C’est dans le contexte conjugal que la prévalence est la plus forte, avec 44,1 % « ces violences se manifestent en priorité dans le contexte domestique, supposé être un espace de sécurité et de protection. », où la prévalence est de 44,1% dans le contexte conjugal et de 15,4% dans le contexte familial. . 15,4 % des violences ont lieu dans le contexte familial. En termes de tranche d’âge, « plus les femmes sont âgées, moins elles sont victimes de la violence fondée sur le genre. ». Les jeunes femmes, âgées de 15 à 19 ans et de 20 à 24 ans, sont les plus exposées aux violences avec des taux respectifs de 70,7 % et de 65,8 %. Selon l’enquête de 2019, la violence à l’égard des femmes est d’abord un phénomène urbain, touchant ainsi 83,1 % des citadines contre 81,6 % des rurales. Il est à souligner que « ni la scolarisation ni l’activité économique ne préservent les femmes contre la violence ». Effectivement, toujours selon l’enquête, 62,7 % des femmes ayant un niveau supérieur sont victimes de violence fondée sur le genre contre 65 % ayant un niveau secondaire (collégial ou secondaire qualifiant) et 49,6 % chez celles d’aucun niveau scolaire. Selon le type d’activité, les femmes actives occupées sont plus exposées à la violence que celles professionnellement inactives, soit respectivement 64,2 % et 54,8 %.
Mais, même si ces chiffres sont alarmants, ils ne reflètent pas la réalité de l’ampleur des violences subies par les femmes. D’après le CNDH, l’ampleur des violences physiques et sexuelles est sous-estimée dans les résultats de l’enquête du HCP : en effet, souvent les femmes ne portent pas plainte auprès des autorités compétentes, en raison de contraintes sociales, par peur de représailles et par pudeur. De plus, les relations sociales de genre font que les femmes apprennent à s’adapter aux exigences de l’espace public pour éviter toute sorte de violences à leur égard.

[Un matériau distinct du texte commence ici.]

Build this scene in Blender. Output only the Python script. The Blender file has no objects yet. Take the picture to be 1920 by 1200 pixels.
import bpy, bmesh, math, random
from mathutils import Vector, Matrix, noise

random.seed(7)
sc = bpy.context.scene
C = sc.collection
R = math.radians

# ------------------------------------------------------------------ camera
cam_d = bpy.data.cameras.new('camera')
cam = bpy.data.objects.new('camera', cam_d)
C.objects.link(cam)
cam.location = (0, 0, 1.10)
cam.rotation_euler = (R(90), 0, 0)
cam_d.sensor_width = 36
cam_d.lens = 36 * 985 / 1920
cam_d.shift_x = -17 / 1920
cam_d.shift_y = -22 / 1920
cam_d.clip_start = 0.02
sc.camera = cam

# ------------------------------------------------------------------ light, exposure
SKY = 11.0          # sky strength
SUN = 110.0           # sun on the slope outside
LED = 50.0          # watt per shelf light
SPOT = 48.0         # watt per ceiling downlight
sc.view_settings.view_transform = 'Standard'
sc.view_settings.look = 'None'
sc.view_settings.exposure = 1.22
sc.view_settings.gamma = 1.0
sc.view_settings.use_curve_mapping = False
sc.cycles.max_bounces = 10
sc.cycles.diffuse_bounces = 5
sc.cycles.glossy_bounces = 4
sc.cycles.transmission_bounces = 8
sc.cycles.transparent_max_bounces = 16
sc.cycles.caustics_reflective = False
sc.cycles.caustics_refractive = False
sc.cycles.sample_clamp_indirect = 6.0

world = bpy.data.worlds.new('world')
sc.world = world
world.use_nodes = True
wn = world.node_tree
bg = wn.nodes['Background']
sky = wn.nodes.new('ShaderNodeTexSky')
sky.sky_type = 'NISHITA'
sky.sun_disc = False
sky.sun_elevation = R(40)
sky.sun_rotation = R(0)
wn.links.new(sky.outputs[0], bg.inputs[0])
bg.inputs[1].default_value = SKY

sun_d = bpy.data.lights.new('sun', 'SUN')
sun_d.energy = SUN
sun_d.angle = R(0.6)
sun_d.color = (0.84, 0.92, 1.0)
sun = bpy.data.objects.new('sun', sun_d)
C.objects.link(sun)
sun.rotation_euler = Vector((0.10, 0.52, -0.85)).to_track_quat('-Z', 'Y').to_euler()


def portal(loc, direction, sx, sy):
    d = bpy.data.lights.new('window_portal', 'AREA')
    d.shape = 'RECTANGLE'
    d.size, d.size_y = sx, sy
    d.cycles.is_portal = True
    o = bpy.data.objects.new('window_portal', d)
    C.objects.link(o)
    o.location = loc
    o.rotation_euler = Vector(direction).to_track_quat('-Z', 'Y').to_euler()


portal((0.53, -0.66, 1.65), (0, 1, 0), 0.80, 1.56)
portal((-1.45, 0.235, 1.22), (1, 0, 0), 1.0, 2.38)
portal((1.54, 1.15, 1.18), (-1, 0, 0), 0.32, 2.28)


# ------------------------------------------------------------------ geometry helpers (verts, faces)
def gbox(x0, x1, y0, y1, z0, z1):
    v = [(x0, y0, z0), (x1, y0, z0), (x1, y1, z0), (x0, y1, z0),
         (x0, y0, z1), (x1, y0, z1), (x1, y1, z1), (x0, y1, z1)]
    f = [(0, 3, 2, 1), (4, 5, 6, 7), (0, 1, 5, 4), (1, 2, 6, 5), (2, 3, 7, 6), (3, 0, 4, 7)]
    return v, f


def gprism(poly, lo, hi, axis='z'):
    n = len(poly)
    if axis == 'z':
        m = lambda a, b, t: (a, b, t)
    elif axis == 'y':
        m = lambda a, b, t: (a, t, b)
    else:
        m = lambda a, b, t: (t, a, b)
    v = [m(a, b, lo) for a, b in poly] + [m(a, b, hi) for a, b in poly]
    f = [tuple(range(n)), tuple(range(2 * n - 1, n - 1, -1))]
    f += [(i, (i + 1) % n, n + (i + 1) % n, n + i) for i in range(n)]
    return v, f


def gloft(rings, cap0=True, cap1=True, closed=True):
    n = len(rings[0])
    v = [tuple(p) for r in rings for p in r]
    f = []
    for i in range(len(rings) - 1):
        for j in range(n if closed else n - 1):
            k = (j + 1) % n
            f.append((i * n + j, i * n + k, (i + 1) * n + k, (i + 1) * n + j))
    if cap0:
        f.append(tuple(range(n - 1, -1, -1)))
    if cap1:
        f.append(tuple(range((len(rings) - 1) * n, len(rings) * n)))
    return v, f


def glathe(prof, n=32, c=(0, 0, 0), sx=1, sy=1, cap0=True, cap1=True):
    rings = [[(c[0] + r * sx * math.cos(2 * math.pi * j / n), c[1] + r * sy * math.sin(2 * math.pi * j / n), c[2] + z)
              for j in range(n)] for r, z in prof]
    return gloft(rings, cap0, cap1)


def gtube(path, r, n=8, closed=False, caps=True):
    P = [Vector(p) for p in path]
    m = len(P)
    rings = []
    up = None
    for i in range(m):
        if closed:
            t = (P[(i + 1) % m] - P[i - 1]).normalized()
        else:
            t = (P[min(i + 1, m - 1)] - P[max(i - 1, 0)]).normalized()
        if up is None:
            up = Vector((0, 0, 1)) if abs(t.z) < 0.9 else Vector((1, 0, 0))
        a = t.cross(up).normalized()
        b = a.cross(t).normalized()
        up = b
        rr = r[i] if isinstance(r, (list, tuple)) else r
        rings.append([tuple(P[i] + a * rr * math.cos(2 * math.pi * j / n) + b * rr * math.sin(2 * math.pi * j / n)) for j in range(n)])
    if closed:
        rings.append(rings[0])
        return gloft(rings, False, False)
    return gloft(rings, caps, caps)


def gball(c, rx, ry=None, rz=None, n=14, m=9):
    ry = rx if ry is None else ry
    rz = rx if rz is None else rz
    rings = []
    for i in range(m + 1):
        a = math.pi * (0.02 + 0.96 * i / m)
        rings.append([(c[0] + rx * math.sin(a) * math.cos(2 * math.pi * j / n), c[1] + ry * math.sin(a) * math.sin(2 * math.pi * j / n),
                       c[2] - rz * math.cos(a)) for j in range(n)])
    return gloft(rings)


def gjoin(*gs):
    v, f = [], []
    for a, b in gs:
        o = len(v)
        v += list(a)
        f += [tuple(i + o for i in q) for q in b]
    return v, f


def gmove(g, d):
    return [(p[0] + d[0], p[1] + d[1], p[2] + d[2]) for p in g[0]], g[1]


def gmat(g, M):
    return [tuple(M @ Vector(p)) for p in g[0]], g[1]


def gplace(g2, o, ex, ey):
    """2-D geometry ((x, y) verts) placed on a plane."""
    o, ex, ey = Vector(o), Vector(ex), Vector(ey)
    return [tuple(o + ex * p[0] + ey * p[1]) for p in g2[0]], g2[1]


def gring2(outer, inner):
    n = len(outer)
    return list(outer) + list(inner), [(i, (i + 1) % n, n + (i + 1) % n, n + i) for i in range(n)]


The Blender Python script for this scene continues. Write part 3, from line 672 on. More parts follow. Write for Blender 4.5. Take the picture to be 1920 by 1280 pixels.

Autre forme de violence subie par les femmes et les filles : le mariage précoce. Certes, le mariage des mineures est encore répandu dans plusieurs pays, mais au Maroc la situation reste alarmante. Selon une étude du ministère de la Justice et des libertés, le nombre de mariages des mineur.e.s n’a cessé d’augmenter année après année depuis 2004, année d’effectivité du Code de la famille, jusqu’à atteindre un pic en 2011, passant de 18 341 à 39 031 cas, pour commencer à régresser légèrement chaque année, avec 25 514 cas enregistrés en 2018, selon les dernières statistiques officielles disponibles. Cela représente respectivement 7,75 %, 11,99 % et 9,13 % des mariages. Ces mariages sont autorisés par les juges. En 2018, 85 % des demandes d’autorisation de mariage déposées auprès des juges concernaient des mineur.e.s, contre 85,46 % en 2013 et 88,81 % en 2004. Selon la même étude, l’écrasante majorité des autorisations accordées concerne des filles, avec 99,02 % en 2004, 99,79 % en 2013 et 99,46 % en 2018. En 2004, 38 331 demandes ont été déposées pour des filles, contre 379 pour des garçons. En 2013, c’était 43 416 demandes pour des filles contre 92 pour des garçons, et en 2018, 31 931 contre 173. Selon le milieu de résidence, le ministère ne donne parfois des informations que sur les demandes déposées, et non pas sur le nombre d’autorisations accordées. Ces informations montrent que le mariage des mineures a tendance à prendre place plutôt en milieu urbain qu’en milieu rural. Ainsi, 51,79 % des demandes d’autorisation en 2013 ont été déposées en ville, contre 47,50 % en 2004. Selon les statistiques de 2019, « pour les femmes mariées avant 18 ans, 52 % vivent en milieu urbain. Le mariage des mineures est donc un phénomène qui touche aussi bien le milieu urbain que le milieu rural. »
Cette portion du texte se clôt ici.